* _REQUIRED TASK_:
Copy each line exactly. Leave nothing out.

* _MATERIAL_:
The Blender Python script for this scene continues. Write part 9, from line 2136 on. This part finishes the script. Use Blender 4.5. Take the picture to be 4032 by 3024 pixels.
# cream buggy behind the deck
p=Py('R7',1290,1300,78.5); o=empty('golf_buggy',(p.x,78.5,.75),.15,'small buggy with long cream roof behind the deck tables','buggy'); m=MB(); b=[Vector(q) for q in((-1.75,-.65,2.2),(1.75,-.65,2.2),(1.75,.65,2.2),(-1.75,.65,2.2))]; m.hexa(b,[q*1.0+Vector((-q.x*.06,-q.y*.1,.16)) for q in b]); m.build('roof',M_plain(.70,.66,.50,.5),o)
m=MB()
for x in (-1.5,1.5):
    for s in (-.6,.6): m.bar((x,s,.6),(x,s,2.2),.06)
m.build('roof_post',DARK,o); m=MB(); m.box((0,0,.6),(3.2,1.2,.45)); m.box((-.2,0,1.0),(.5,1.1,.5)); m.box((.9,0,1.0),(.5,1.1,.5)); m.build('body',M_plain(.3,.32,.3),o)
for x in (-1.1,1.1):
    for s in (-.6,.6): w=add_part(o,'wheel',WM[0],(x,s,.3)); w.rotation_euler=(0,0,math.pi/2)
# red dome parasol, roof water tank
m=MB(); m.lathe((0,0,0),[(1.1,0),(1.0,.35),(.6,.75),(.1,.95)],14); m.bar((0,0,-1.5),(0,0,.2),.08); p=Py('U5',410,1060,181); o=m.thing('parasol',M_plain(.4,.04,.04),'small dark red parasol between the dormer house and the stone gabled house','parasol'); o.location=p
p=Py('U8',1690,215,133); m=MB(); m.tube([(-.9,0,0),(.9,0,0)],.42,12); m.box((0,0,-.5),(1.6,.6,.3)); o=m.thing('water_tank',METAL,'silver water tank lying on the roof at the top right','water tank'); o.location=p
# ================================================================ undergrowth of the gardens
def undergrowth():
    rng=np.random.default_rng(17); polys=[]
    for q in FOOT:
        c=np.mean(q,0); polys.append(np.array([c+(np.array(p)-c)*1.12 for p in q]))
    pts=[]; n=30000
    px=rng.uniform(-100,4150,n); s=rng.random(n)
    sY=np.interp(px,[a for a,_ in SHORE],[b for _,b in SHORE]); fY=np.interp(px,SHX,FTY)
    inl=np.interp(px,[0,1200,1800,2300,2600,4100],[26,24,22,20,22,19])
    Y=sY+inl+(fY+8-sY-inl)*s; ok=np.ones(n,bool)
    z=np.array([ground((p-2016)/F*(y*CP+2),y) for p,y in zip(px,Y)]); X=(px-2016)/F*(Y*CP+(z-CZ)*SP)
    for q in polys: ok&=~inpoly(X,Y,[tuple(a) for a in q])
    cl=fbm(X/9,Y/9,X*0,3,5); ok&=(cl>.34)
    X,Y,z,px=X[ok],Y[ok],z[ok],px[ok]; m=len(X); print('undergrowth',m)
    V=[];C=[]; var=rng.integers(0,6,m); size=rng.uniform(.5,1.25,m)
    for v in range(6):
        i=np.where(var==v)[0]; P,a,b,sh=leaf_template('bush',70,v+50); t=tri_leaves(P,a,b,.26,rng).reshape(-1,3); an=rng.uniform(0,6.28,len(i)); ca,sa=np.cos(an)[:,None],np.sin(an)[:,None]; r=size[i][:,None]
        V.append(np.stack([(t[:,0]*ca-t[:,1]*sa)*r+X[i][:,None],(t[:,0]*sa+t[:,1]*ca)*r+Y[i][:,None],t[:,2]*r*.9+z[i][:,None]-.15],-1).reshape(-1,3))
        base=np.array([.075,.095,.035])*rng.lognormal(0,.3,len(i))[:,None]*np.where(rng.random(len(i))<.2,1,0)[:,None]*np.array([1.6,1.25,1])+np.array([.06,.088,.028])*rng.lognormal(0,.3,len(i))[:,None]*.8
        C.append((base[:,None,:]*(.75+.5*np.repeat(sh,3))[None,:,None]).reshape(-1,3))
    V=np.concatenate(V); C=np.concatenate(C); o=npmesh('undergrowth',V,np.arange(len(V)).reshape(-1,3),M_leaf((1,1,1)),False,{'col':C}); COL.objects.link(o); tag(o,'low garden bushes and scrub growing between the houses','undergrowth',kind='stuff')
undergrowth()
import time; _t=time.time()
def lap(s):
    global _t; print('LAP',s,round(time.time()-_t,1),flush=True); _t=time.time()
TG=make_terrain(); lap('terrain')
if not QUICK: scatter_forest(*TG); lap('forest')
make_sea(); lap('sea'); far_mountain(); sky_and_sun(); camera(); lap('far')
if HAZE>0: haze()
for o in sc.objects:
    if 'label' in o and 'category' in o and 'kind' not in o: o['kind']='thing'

* _ANSWER TO THIS EXERCISE_:
The Blender Python script for this scene continues. Write part 9, from line 2136 on. This part finishes the script. Use Blender 4.5. Take the picture to be 4032 by 3024 pixels.
# cream buggy behind the deck
p=Py('R7',1290,1300,78.5); o=empty('golf_buggy',(p.x,78.5,.75),.15,'small buggy with long cream roof behind the deck tables','buggy'); m=MB(); b=[Vector(q) for q in((-1.75,-.65,2.2),(1.75,-.65,2.2),(1.75,.65,2.2),(-1.75,.65,2.2))]; m.hexa(b,[q*1.0+Vector((-q.x*.06,-q.y*.1,.16)) for q in b]); m.build('roof',M_plain(.70,.66,.50,.5),o)
m=MB()
for x in (-1.5,1.5):
    for s in (-.6,.6): m.bar((x,s,.6),(x,s,2.2),.06)
m.build('roof_post',DARK,o); m=MB(); m.box((0,0,.6),(3.2,1.2,.45)); m.box((-.2,0,1.0),(.5,1.1,.5)); m.box((.9,0,1.0),(.5,1.1,.5)); m.build('body',M_plain(.3,.32,.3),o)
for x in (-1.1,1.1):
    for s in (-.6,.6): w=add_part(o,'wheel',WM[0],(x,s,.3)); w.rotation_euler=(0,0,math.pi/2)
# red dome parasol, roof water tank
m=MB(); m.lathe((0,0,0),[(1.1,0),(1.0,.35),(.6,.75),(.1,.95)],14); m.bar((0,0,-1.5),(0,0,.2),.08); p=Py('U5',410,1060,181); o=m.thing('parasol',M_plain(.4,.04,.04),'small dark red parasol between the dormer house and the stone gabled house','parasol'); o.location=p
p=Py('U8',1690,215,133); m=MB(); m.tube([(-.9,0,0),(.9,0,0)],.42,12); m.box((0,0,-.5),(1.6,.6,.3)); o=m.thing('water_tank',METAL,'silver water tank lying on the roof at the top right','water tank'); o.location=p
# ================================================================ undergrowth of the gardens
def undergrowth():
    rng=np.random.default_rng(17); polys=[]
    for q in FOOT:
        c=np.mean(q,0); polys.append(np.array([c+(np.array(p)-c)*1.12 for p in q]))
    pts=[]; n=30000
    px=rng.uniform(-100,4150,n); s=rng.random(n)
    sY=np.interp(px,[a for a,_ in SHORE],[b for _,b in SHORE]); fY=np.interp(px,SHX,FTY)
    inl=np.interp(px,[0,1200,1800,2300,2600,4100],[26,24,22,20,22,19])
    Y=sY+inl+(fY+8-sY-inl)*s; ok=np.ones(n,bool)
    z=np.array([ground((p-2016)/F*(y*CP+2),y) for p,y in zip(px,Y)]); X=(px-2016)/F*(Y*CP+(z-CZ)*SP)
    for q in polys: ok&=~inpoly(X,Y,[tuple(a) for a in q])
    cl=fbm(X/9,Y/9,X*0,3,5); ok&=(cl>.34)
    X,Y,z,px=X[ok],Y[ok],z[ok],px[ok]; m=len(X); print('undergrowth',m)
    V=[];C=[]; var=rng.integers(0,6,m); size=rng.uniform(.5,1.25,m)
    for v in range(6):
        i=np.where(var==v)[0]; P,a,b,sh=leaf_template('bush',70,v+50); t=tri_leaves(P,a,b,.26,rng).reshape(-1,3); an=rng.uniform(0,6.28,len(i)); ca,sa=np.cos(an)[:,None],np.sin(an)[:,None]; r=size[i][:,None]
        V.append(np.stack([(t[:,0]*ca-t[:,1]*sa)*r+X[i][:,None],(t[:,0]*sa+t[:,1]*ca)*r+Y[i][:,None],t[:,2]*r*.9+z[i][:,None]-.15],-1).reshape(-1,3))
        base=np.array([.075,.095,.035])*rng.lognormal(0,.3,len(i))[:,None]*np.where(rng.random(len(i))<.2,1,0)[:,None]*np.array([1.6,1.25,1])+np.array([.06,.088,.028])*rng.lognormal(0,.3,len(i))[:,None]*.8
        C.append((base[:,None,:]*(.75+.5*np.repeat(sh,3))[None,:,None]).reshape(-1,3))
    V=np.concatenate(V); C=np.concatenate(C); o=npmesh('undergrowth',V,np.arange(len(V)).reshape(-1,3),M_leaf((1,1,1)),False,{'col':C}); COL.objects.link(o); tag(o,'low garden bushes and scrub growing between the houses','undergrowth',kind='stuff')
undergrowth()
import time; _t=time.time()
def lap(s):
    global _t; print('LAP',s,round(time.time()-_t,1),flush=True); _t=time.time()
TG=make_terrain(); lap('terrain')
if not QUICK: scatter_forest(*TG); lap('forest')
make_sea(); lap('sea'); far_mountain(); sky_and_sun(); camera(); lap('far')
if HAZE>0: haze()
for o in sc.objects:
    if 'label' in o and 'category' in o and 'kind' not in o: o['kind']='thing'